It’s already war, announced or not

The equation looks like a simple one: the US assassinated Quds force commander Soleimani as he left Baghdad airport, and Iran responded with a missile attack on an Iraqi base housing US forces. Now de-escalation is said to have taken hold. Tit-for-tat, yes, but not really war.

It’s not that simple, or that limited. In addition to the drone attack on Soleimani, the US apparently tried the same day to kill another Islamic Revolutionary Guard Corps (IRGC) commander in Yemen, and a couple of days later Iranian forces in eastern Syria were under aerial attack. Washington has also increased sanctions on Iran. Tehran meanwhile has focused on trying to get the Iraqi parliament and government to evict the Americans as well as on unilaterally lifting all the constraints on their nuclear activities under the Joint Comprehensive Plan of Action (JCPOA, or nuclear deal).

This is a multi-front contest, complicated further today by the revelation that the IRGC shot down a Ukrainian airliner shortly after it took off from Tehran airport. That has generated explicitly anti-regime protests inside Iran and a brutal crackdown, which is just what the Trump administration would have ordered up if it could. The discomfort of your enemy in moments of crisis is always welcome.

There are lots of things that haven’t happened yet, so far as we know. It is unclear whether the threshold of one thousand battle deaths arbitrarily required by scholars to classify a conflict as a war has been reached. If we went back to the 2003 US invasion of Iraq, that number might be breached in total US and Iranian casualties. We could still see more assassinations in both directions, cyber attacks, more attacks on Gulf oil shipping and facilities, protests and crackdowns in Lebanon and Iraq as well as Iran, attacks in Yemen, Bahrain, or Saudi Arabia, and attacks on or by Israel. We might also eventually see more salvos of cruise or ballistic missiles in one direction and the other.

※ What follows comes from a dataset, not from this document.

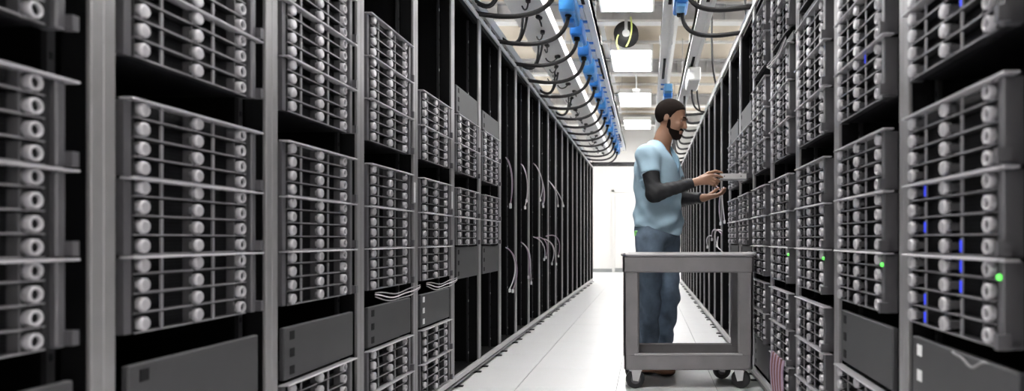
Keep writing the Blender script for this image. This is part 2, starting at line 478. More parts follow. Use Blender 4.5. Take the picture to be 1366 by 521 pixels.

It is already war, declared or not. President Trump knows the American people don’t support war against Iran and he won’t try to convince them otherwise. He intends simply to proceed, announcing only the good news (from the American perspective) and citing non-existent intelligence, like the plans for attacks on four embassies that no one in the intelligence community has confirmed. Maximum pressure, initiated with sanctions, now includes “kinetic” measures ordered by the President with no authorization from Congress to use military force.

Iranian maximum resistance will not be limited either. Iran will use its proxies in Iraq, Syria, Lebanon, and Yemen to pressure America’s friends and allies even as it tries to keep the Europeans, Russians, and Chinese on board the nuclear deal, or what remains of it. Iran can also hit American assets again, not only in Iraq but also elsewhere in the Middle East and even in Latin America as well as inside the US. President Trump wanted to restore deterrence with the Soleimani assassination; there is no reason to believe he has succeeded.

The House Democrats effort to restrain the President will fail. Even if the “concurrent resolution” passes in the Senate, it will be non-binding. The President will veto any binding measure. So we are stuck with a war few Americans or Iranians want conducted by a President who doesn’t care and a Supreme Leader who doesn’t either. Each is concerned with preserving his own hold on power. We need better sense to prevail in both countries, before the de-escalation lull ends and disaster come ever closer.